Ao mesmo tempo, o EI estava fazendo mais avanços no Iraque e na Síria, invadindo e tomando controle das cidades de Ramadi e Palmira. Na antiga cidade síria de Palmira, os comentaristas pareciam mais preocupados com o que os zelotes do EI podiam fazer com as famosas ruínas romanas da região do que com os milhares de refugiados que fugiam da cidade a pé. Em Ramadi, há relatos de que uma força de apenas 150 combatentes do EI conseguiu derrotar 600 soldados do Exército iraquiano, que, depois de serem atacados por dias com tanques cheios de explosivos e ficar sem munição, foram obrigados a recuar. 

Isso provocou uma enxurrada de críticas de políticos iraquianos e americanos. O vice-primeiro-ministro iraquiano, Saleh al-Mutlaq, se queixou para a CNN, dizendo que a prontidão com que o Exército iraquiano deixou Ramadi cair nas mãos do EI “surpreendeu todos nós”. “Esse não é o Exército que queremos ver e não foi o que esperávamos ver”, acrescentou.

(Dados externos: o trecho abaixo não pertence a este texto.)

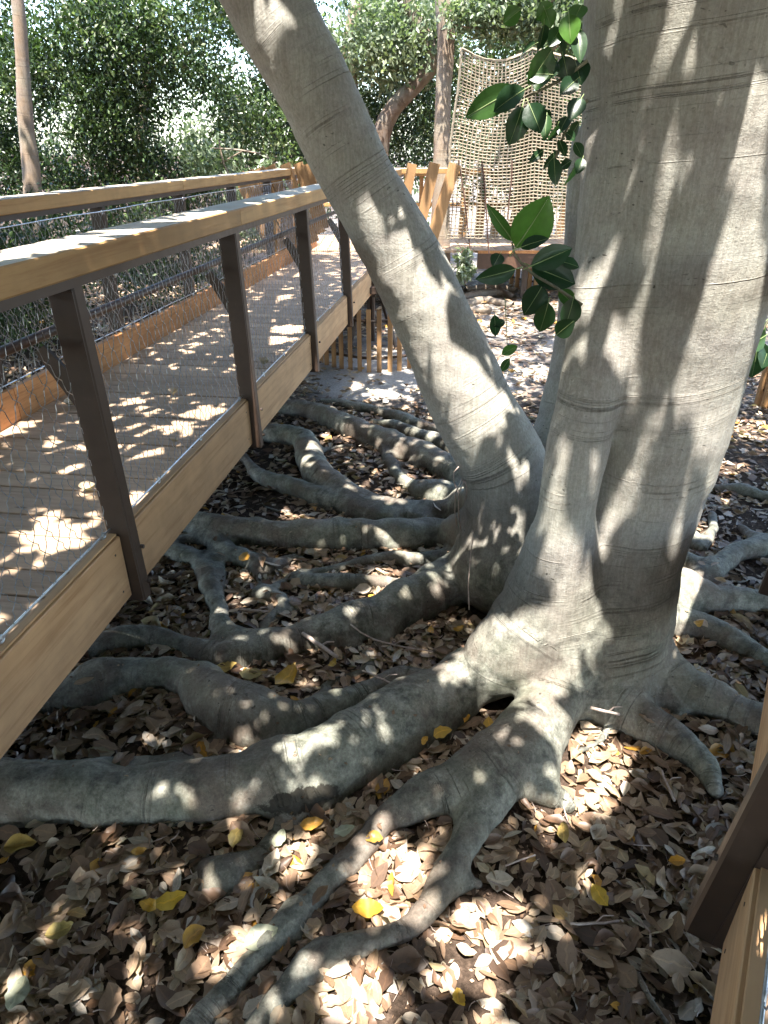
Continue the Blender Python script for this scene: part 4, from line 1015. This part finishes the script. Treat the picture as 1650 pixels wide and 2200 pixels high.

Por sua vez, o secretário de Defesa americano, Ashton Carter, disse que as tropas iraquianas em Ramadi não estavam em menor número e que, de fato, excederam amplamente em quantidade os combatentes do EI. “E mesmo assim, eles não lutaram, eles se retiraram do lugar,” disse Carter.

Mutlaq, que é sunita, culpou a falta de vontade de lutar contra o Estado Islâmico de muitos iraquianos sunitas sem esperança de ver um bom futuro para eles no Iraque depois de derrotar o EI. “Se não veem um futuro para eles no Iraque, eu não acho que vão lutar contra Daesh, do jeito que queremos,” disse ele à CNN. “O povo sunita não está com o EI, disso tenho certeza. Eles não têm certeza do que vem depois do EI. Será que eles vão morar numa área que vai ser reconstruída? Vai haver reconciliação? Eles vão ser incluídos no governo? Sem respostas para essas perguntas, vai ser muito difícil ver o fim do EI”, disse Mutlaq.

Na Síria, os sunitas rebeldes querem ver o fim do governo de Bashar al-Assad, mas o apoio da Rússia e do Irã o deixou até hoje no poder, mesmo num território bem menor do que antes. Há relatos de que Bashar pediu uma nova linha de credito de US$ 1 bilhão ao Irã, e é com a ajuda do grupo xiita Hezbollah e de combatentes xiitas vindos de Iraque, Irã, Paquistão e Afeganistão que Assad tem conseguido se manter vivo e mandando até agora.

De qualquer jeito, o EI tem inimigos de sobra para poder sobreviver por muito tempo. O problema é que tudo é muito complicado e misturado. Na Síria, os países do Golfo e a Turquia querem o fim de Assad; este quer o fim do EI e dos rebeldes sírios, que ele chama de “terroristas”. Os EUA querem o fim de Assad, mas o presidente Barack Obama e o povo americano, em geral, não desejam botar mais tropas no Oriente Médio; então, a coisa fica difícil. No Iraque, o Irã está ajudando os iraquianos a combater o EI, mas aí acirra as tensões sectárias. E para fazer a situação ainda mais estranha, há o acordo nuclear pendente entre o Irã e os EUA, que deixou os países do Golfo em pé de guerra, assustados por serem deixados de lado em uma possível reaproximação entre os americanos e iranianos

E, com tudo isso, o EI se aproveita e se expande.